When it comes to sizing, do you need to change your dough recipe depending upon how big the crust or pizza is going to be? What if we wanted to offer an 18- or 36-inch pizza?
Because our pizza crust will always have roughly the same thickness across its entire size, it really doesn’t matter what size we make our pizzas from a dough standpoint. When it comes to baking that pizza, though, it’s an entirely different matter. Most pizzerias will use the same dough to make a variety of different sized pizzas, but they will all be baked for different times, and sometimes even at different temperatures. The reason for this is because the larger pizzas will sink more heat from the oven than a smaller pizza. This is most graphically seen when we put a single pizza into a conventional deck oven and it takes about eight minutes to bake. But then, when we put 10 of those same-size pizzas into the oven, the baking time goes out to maybe something closer to 12 or 14 minutes. We even see this same thing happening in the air impingement ovens, where a 10-inch thin crust pizza might bake in four minutes, and a 14-inch pizza made from the same dough might require nearly 10 minutes.
Due to its smaller mass, the 10-inch pizza is heating up much faster than the 14-inch pizza, so more of the heat becomes available to further raise the temperature of the smaller pizza to a point where it becomes over-baked with the longer baking time of the 14-inch pizza. The converse is also true, where the larger pizza would be under-baked if it were baked under the same conditions as the smaller, 10-inch pizza. To bake some of those really large, party size pizzas, the only thing that you will need to do is to determine the correct baking time and temperature for your particular oven.
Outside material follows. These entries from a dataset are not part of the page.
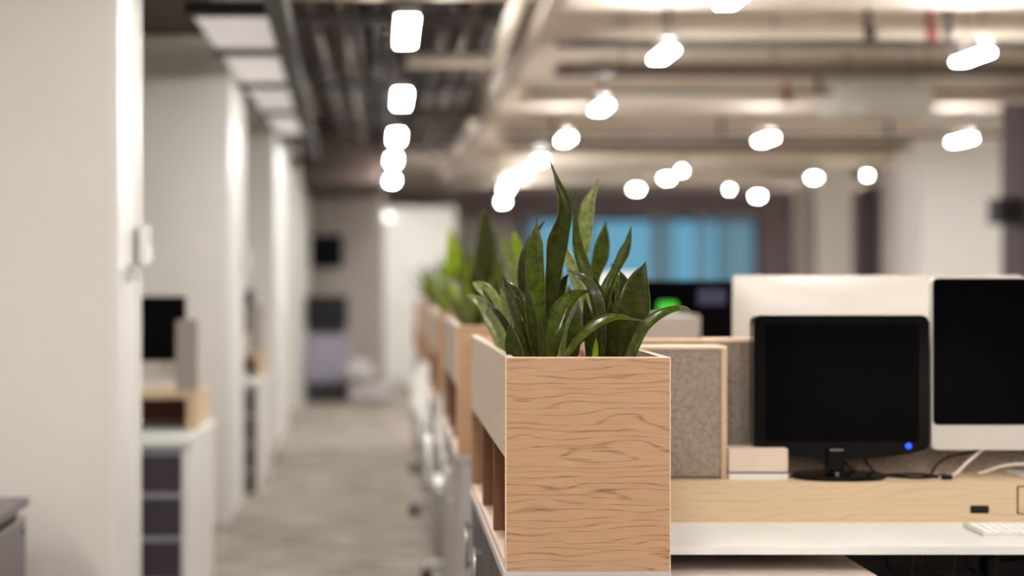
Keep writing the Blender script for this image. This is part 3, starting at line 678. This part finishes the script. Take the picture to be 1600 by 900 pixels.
# middle right plant
hero(D_, 3.45, [(899, 302, .4), (899, 312, 1), (898, 330, 3), (897, 350, 5.5), (898, 378, 8.5), (902, 400, 10), (910, 425, 11.5), (920, 448, 10), (927, 475, 8.5), (931, 510, 8), (934, 562, 6)], 'leaf', roll=-.6, fold=.6)
hero(D_, 3.62, [(936, 279, .4), (933, 288, 2.6), (928, 301, 4.8), (921, 320, 9.5), (919, 340, 11), (917, 362, 10.5), (914, 390, 8.5), (914, 420, 7), (920, 470, 7), (926, 560, 6)], 'leafpale', roll=.7, fold=.35)
hero(D_, 3.68, [(946.5, 346, .4), (945, 356, 4), (943, 368, 8.5), (940, 385, 12), (937, 402, 13), (932, 420, 10.5), (929, 440, 7), (930, 480, 6), (933, 560, 5)], 'leaf', roll=-.2, fold=.3)
hero(D_, 3.30, [(885, 422, .4), (896, 428, 3), (909, 437, 5.5), (922, 452, 8), (931, 470, 8), (937, 495, 6), (938, 525, 6), (938, 562, 5)], 'leafdark', roll=-.85, fold=.55)
hero(D_, 3.55, [(880, 372, .5), (882, 388, 4.5), (886, 405, 8), (892, 425, 10.5), (900, 448, 11), (910, 475, 9), (918, 510, 8), (922, 560, 6)], 'leafpale', roll=-.7, fold=.4)
hero(D_, 3.42, [(927, 430, .5), (932, 444, 4.5), (938, 462, 6.5), (942, 490, 7), (943, 520, 7), (943, 562, 5)], 'leafdark', roll=.2, fold=.4)
hero(D_, 3.24, [(1016, 505, .4), (1000, 502, 1.2), (985, 501, 2.6), (968, 500, 4.6), (950, 504, 6), (932, 514, 6.6), (914, 529, 6.4), (900, 543, 5), (886, 562, 4)], 'leaf', roll=1.1, fold=.7)
hero(D_, 3.37, [(914, 466, .5), (916, 482, 6), (919, 505, 9.5), (921, 535, 9), (922, 562, 7)], 'leafdark', roll=-.2, fold=.3)
hero(D_, 3.44, [(903, 480, .5), (901, 498, 7), (898, 520, 11), (895, 545, 11), (892, 562, 9)], 'leaf', roll=.3, fold=.3)
hero(D_, 3.27, [(931, 529, .5), (931, 540, 3.5), (930, 552, 4.5), (929, 564, 4)], 'leaflime', roll=.1, fold=.3)
hero(D_, 3.6, [(890, 445, .5), (888, 465, 6), (884, 490, 8), (882, 525, 8), (882, 560, 6)], 'leafpale', roll=.3, fold=.3)
# right plant
hero(E_, 3.30, [(1008.5, 409, .4), (1006, 418, 5), (1000, 432, 13), (995, 450, 19.5), (992, 470, 24), (990, 490, 24), (986, 512, 19), (982, 535, 14), (977, 562, 10)], 'leafdark', roll=.12, fold=.18)
hero(E_, 3.26, [(1087, 492, .3), (1078, 486, 1.2), (1070, 484, 2.4), (1058, 485, 3.6), (1044, 490, 4.8), (1029, 499, 6), (1015, 512, 6.8), (1004, 528, 6.8), (995, 548, 6.4), (989, 566, 6)], 'leaf', roll=1.05, fold=.7)
hero(E_, 3.42, [(986.5, 354, .4), (985, 365, 2.6), (983, 380, 5), (978, 396, 7.5), (970, 412, 7), (962, 427, 6.5), (955, 443, 8), (949, 462, 9), (946, 490, 9), (947, 525, 8), (949, 562, 6)], 'leaf', roll=.8, fold=.5)
hero(E_, 3.48, [(955, 410, .4), (957, 422, 3.5), (961, 438, 8), (965, 458, 11), (965, 485, 11), (963, 520, 9), (960, 562, 7)], 'leaf', roll=-.6, fold=.5)
hero(E_, 3.40, [(968, 423, .4), (973, 433, 4.5), (977, 447, 8), (976, 475, 9), (970, 510, 9), (966, 562, 7)], 'leafdark', roll=.3, fold=.4)
hero(E_, 3.36, [(955, 470, .5), (956, 490, 8), (958, 515, 11), (960, 540, 11), (961, 562, 9)], 'leafdark', roll=.2, fold=.3)
# rear plants of the foreground planter (soft)
R_ = plant((.36, 4.18, zs), 'soft pale snake plant at the back of the foreground planter')
hero(R_, 4.15, [(785, 366, .5), (790, 380, 7), (797, 400, 10), (805, 425, 8.5), (812, 455, 7), (815, 500, 6), (817, 545, 5)], 'leafpale', roll=.4, fold=.3)
hero(R_, 4.2, [(803, 360, .5), (806, 380, 8), (810, 410, 10), (814, 450, 9), (817, 500, 8), (818, 545, 6)], 'leaflime', roll=-.3, fold=.3)
hero(R_, 4.1, [(868, 398, .5), (864, 420, 8), (860, 450, 11), (850, 490, 10), (842, 540, 8)], 'leaf', roll=.3, fold=.3)
hero(R_, 4.0, [(874, 418, .5), (878, 440, 8), (880, 470, 10), (874, 505, 9), (862, 545, 7)], 'leafpale', roll=.3, fold=.3)
def wild(loc, n, h, seed, label, mats, spread=.09, big=(), g='snake plants in the farther planters'):
    r = random.Random(seed); t = plant(loc, label, g); L = Vector(loc)
    for i in range(n):
        a = 2*PI*i/n+r.uniform(-.4, .4); H = h*r.uniform(.45, 1); out = spread*r.uniform(.3, 1.5)
        hw = r.uniform(.016, .030); rows = []
        dr = Vector((math.cos(a), math.sin(a), 0)); sd = Vector((-dr.y, dr.x, 0)); cv = r.uniform(.2, 1.6)
        for k in range(13):
            s = k/12
            c = L+dr*(.015+out*(s**1.6)*cv)+Vector((0, 0, H*(s-.12*cv*s*s)))
            ww = hw*(math.sin(PI*(.12+.88*s)**.85)**.8 if s < 1 else 0)+.0005
            nn = (Vector((0, 0, 1))*.3+dr).normalized()
            rows.append((c, sd, ww, .35, nn))
        leaf(rows, M[mats[i % len(mats)]], t)
    for (px, py0, py1, hw, Y, m) in big:
        rows = []
        for k in range(15):
            s = k/14; c = at(px+4*math.sin(s*3), py1+(py0-py1)*s, Y); rows.append((c, Vector((.96, .28, 0)), hw/F*Y*math.sin(PI*(.15+.85*s))**.7+.0005 if s < 1 else .0005, .25, Vector((.28, -.96, 0))))
        leaf(rows, M[m], t)
    return t
wild((.37, 5.50, zs), 8, .25, 11, 'dark tall leaved snake plant in the second planter', ('leafdark', 'leaf', 'leaf'), big=((755, 322, 512, 21, 5.5, 'leafdark'), (775, 395, 512, 13, 5.48, 'leaf'), (738, 410, 512, 14, 5.46, 'leafdark')))
wild((.47, 5.75, zs), 10, .32, 12, 'green snake plant right side of the second planter', ('leaf', 'leafpale', 'leaf'))
wild((.35, 6.15, zs), 13, .30, 13, 'low pale snake plant at back of second planter', ('leafpale', 'leaf', 'leaflime'))
wild((.36, 7.60, zs), 14, .36, 14, 'snake plant with bright lime leaf in the third planter', ('leaf', 'leaflime', 'leafpale'), big=((704, 356, 485, 15, 7.6, 'leaflime'), (722, 385, 485, 13, 7.62, 'leaf')))
wild((.44, 8.1, zs), 12, .40, 15, 'green snake plant at the back of the third planter', ('leaf', 'leafdark', 'leaf'))
wild((.37, 8.3, zs), 15, .36, 21, 'low spreading snake plant on corridor side of the third planter', ('leaflime', 'leafpale', 'leaf'), spread=.17)
wild((.37, 9.6, zs), 15, .38, 16, 'snake plant at the front of the fourth planter', ('leaf', 'leaflime', 'leafpale'), spread=.17)
wild((.40, 10.3, zs), 12, .40, 17, 'snake plant at the back of the fourth planter', ('leaf', 'leaflime', 'leafdark'))
wild((.37, 11.9, zs), 13, .38, 18, 'snake plant in the farthest planter', ('leaf', 'leafdark', 'leafpale'), spread=.17)
wild((.32, 5.42, zs), 11, .24, 19, 'low snake plant at the front left corner of the second planter', ('leafpale', 'leaflime', 'leaf'), spread=.1)
wild((.31, 5.85, zs), 14, .30, 31, 'bushy pale snake plant on the corridor side of the second planter', ('leafpale', 'leaf', 'leaflime'), spread=.10)
wild((.42, 5.45, zs), 11, .26, 32, 'green snake plant at the front middle of the second planter', ('leaf', 'leafdark', 'leafpale'), spread=.09)
wild((.31, 7.9, zs), 14, .33, 33, 'bushy snake plant at the middle of the third planter', ('leaf', 'leaflime', 'leafpale'), spread=.12)
wild((.31, 10.0, zs), 14, .36, 34, 'bushy snake plant at the middle of the fourth planter', ('leaflime', 'leaf', 'leafpale'), spread=.13)
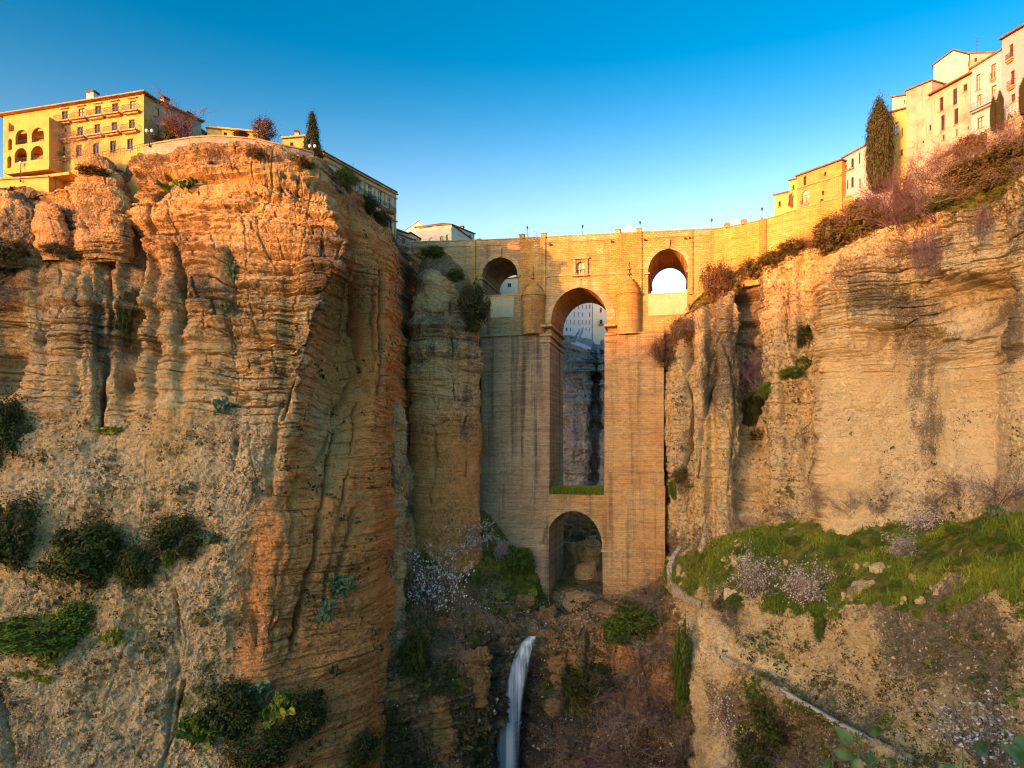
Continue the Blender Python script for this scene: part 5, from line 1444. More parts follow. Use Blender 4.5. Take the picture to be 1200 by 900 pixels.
# ---- right hand row of houses
building('house', 'bright yellow low house with a flag, first above the approach wall', 'house', (907.5, 168, 926.5, 163), 50, zat(229, 168), 8, M_YELLOW, [O(912, 915, 236, 242)], z1b=zat(225, 163), eave=0.35, skirt=13)
building('house', 'narrow taller yellow house between the flag house and the ochre stone house', 'house', (925.5, 161, 936, 158.6), 50, zat(212, 161), 8, M_YELLOW, [O(928.5, 931, 217, 222)], z1b=zat(209.5, 158.6), eave=0.35, skirt=13)
fl = empty('flag', W(922, 234, 160), 0, 'limp dark red and white flag hanging on the yellow house', 'flag')
q = MB(); q.bar((0, 0, 0.6), (1.2, -0.8, 1.6), 0.04); q.build('flagpole', M_IRON, fl)
q = MB(); q.add([(0.3, -.2, 0.9), (1.1, -.7, 1.5), (1.0, -.6, -1.6), (0.55, -.45, -1.9), (0.2, -.1, -1.4), (0.7, -.75, -0.4), (0.35, -.2, -0.3)], [(0, 1, 5, 6), (6, 5, 2, 3, 4)]); q.build('cloth', mat_plain('red flag cloth', (0.25, 0.03, 0.03), 0.8, 0.5), fl)
ob, of_ = building('stone_house', 'ochre stone house with an arched loggia and one tall window', 'house', (934, 158, 986.5, 148.5), 50, zat(207, 158), 10, M_OCHRE,
         [O(941.5, 945, 206.5, 219), O(939.5, 948.5, 223, 239, arch=True, bal=True, bw=.1, bd=0.4, pane=M_PALEPANE), O(965.8, 968.3, 201.5, 206.5), O(963, 966, 223.5, 229), O(961, 965, 233, 237, pane=M_SHUT)], z1b=zat(188, 148.5), eave=0.5, skirt=14)
q = MB(); z_a, z_b = of_.px(936, 221)[1], of_.px(985, 206)[1]
q.add([(0, -.2, z_a), (of_.L, -.2, z_b), (of_.L, -.003, z_b), (0, -.003, z_a), (0, -.2, z_a + .3), (of_.L, -.2, z_b + .3), (of_.L, -.003, z_b + .3), (0, -.003, z_a + .3)], [(0, 3, 2, 1), (4, 5, 6, 7), (0, 1, 5, 4)]); q.build('string_course', M_TRIM, ob)
wb, wf = building('house', 'two storey white house with arched windows left of the tall cypress', 'house', (986.8, 150, 1022, 144.5), 50, zat(186.5, 150), 9, M_PINKW,
         [O(997.5, 1000.5, 185.5, 197, arch=True), O(989.5, 993, 193, 201, arch=True, pane=M_PALEPANE), O(1006.5, 1008, 178.5, 192, sill=False), O(992.5, 994, 211, 222, sill=False, arch=True), O(997.5, 1000.5, 207.5, 219.5, arch=True), O(1007, 1008.5, 209, 220, sill=False)], z1b=zat(167, 144.5), eave=0.35, skirt=14)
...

As a side note: If you were to prepare an endless ribbon of dough and sauce and top it continuously as you fed it into any of the conveyor ovens, the oven cavity would be continually exposed to the same amount of material to be baked (pizza). The oven could be set-up and continually operated in this manner, without needing to make any further time or temperature adjustments, just so long as the oven cavity is completely full. Application of this principle also explains the reason why conveyor ovens will bake more pizzas per hour than most deck ovens. Of course, you’ve got to keep the conveyor oven completely full to get that maximum production figure out of it, but that’s what they are designed to do.